1) Yes, generally speaking I would apply a -2 when using the drone with a matrix action since you only get the -2 penalty when performing matrix actions (Running Silent p235). In addition, the only matrix actions this drone/device will ever participate in is the Control Device action (remote control) or when Jumped-in. Autopilots should not be affected by the reduced matrix signature, since they are dog brains housed in the drone, taking real world actions (not matrix actions) based on messages they received. Also, Control Device comes in 2 flavors, cooperative and non-cooperative (Control Device p238). If the drone is yours, the control is always cooperative and you apply the -2 IF(!) a skill test is required (basic actions often do not require tests). On the other hand if you're a decker hacking an enemy drone, then you will always make an electronic warfare test (and you know it's a hacker because the limit to this test is Sleaze) to subvert the drone. In this case I would NOT apply the -2 since the drone is a non-cooperative target and not a participant with its owner. i.e Running silent only hinders the parties using/benefiting from it.

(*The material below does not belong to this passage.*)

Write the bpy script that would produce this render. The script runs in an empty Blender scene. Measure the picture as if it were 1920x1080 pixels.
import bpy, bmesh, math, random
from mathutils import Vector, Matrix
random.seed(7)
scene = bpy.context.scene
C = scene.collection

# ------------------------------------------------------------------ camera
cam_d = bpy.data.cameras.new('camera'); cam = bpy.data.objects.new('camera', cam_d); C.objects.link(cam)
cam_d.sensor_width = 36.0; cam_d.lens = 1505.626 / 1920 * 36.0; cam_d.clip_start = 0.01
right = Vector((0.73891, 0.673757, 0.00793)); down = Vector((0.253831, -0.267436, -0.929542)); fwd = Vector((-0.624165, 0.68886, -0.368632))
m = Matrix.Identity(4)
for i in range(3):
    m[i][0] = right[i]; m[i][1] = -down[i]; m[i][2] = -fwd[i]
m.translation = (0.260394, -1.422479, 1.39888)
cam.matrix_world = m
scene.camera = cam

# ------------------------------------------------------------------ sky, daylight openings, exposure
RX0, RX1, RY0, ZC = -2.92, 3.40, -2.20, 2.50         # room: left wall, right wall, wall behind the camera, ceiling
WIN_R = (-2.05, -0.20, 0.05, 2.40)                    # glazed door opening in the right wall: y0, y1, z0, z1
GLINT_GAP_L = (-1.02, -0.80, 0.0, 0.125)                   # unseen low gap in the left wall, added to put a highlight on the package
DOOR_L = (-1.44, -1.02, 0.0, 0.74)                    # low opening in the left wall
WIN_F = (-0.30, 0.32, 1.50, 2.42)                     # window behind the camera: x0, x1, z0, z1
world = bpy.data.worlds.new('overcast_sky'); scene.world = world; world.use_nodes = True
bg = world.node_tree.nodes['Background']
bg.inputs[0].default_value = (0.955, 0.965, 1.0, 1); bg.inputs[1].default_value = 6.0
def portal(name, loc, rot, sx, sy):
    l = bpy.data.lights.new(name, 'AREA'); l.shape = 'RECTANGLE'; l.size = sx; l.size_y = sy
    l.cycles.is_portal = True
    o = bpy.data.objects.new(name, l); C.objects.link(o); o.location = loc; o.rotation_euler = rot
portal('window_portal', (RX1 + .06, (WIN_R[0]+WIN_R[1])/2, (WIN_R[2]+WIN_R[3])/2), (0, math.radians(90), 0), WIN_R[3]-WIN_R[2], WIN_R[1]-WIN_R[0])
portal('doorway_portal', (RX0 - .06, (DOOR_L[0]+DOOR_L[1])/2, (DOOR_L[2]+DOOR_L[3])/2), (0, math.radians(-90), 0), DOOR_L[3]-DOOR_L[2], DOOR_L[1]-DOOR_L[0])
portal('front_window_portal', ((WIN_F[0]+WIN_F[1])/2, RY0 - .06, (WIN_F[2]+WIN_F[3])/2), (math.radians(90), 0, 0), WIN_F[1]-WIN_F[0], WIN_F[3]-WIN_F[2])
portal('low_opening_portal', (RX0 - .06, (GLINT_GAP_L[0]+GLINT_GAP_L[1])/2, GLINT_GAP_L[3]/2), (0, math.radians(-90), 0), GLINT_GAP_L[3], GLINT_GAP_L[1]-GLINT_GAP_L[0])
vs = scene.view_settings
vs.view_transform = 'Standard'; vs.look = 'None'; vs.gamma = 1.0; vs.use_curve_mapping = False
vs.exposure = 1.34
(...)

2) I would go with page 269 for device rating. Therefore all of its (two) matrix attributes would equal its pilot rating. Reading it this way is the only way the rules are consistent. That means you have no Sleaze or Attack rating in your drone, but that doesn't mean your limit is zero. The right side of any test opposed test is the defense side and that side (either side really) only ever has a limit in cases where a skill is involved in the defense (limits, p47). That also means that your defense against matrix detection is just your logic score. If you want the benefit of a sleaze rating, the best way to do that (at least till the rigger and/or decker books come out) is to slave the drone to the hacker's cyberdeck. The Master-Slave relationship imparts all the best ratings to the salve for defense tests, including those where Sleaze is part of the defense test (p233). This understanding of the term "defense" was also confirmed by the developers: Here

3) Apart from increasing your logic or buying a cyberdeck, one easy way to help hide is to keep your drones on the public grid so that the person detecting it will either take a -2 dice penalty for being on the public grid or they'll take a -2 penalty for the target being on a different grid (Grids/The Public Grid, pg 233). You could also use a jammer to create noise penalties, but that has other repercussions. Lastly, per pg 269 drones can run cyberprograms as well as autosofts, so that may include things like a Stealth cyberprogram for a +1 Sleaze. Some may disagree on RAW here since the drone does not have a Sleaze rating to increase, so this is a GM call.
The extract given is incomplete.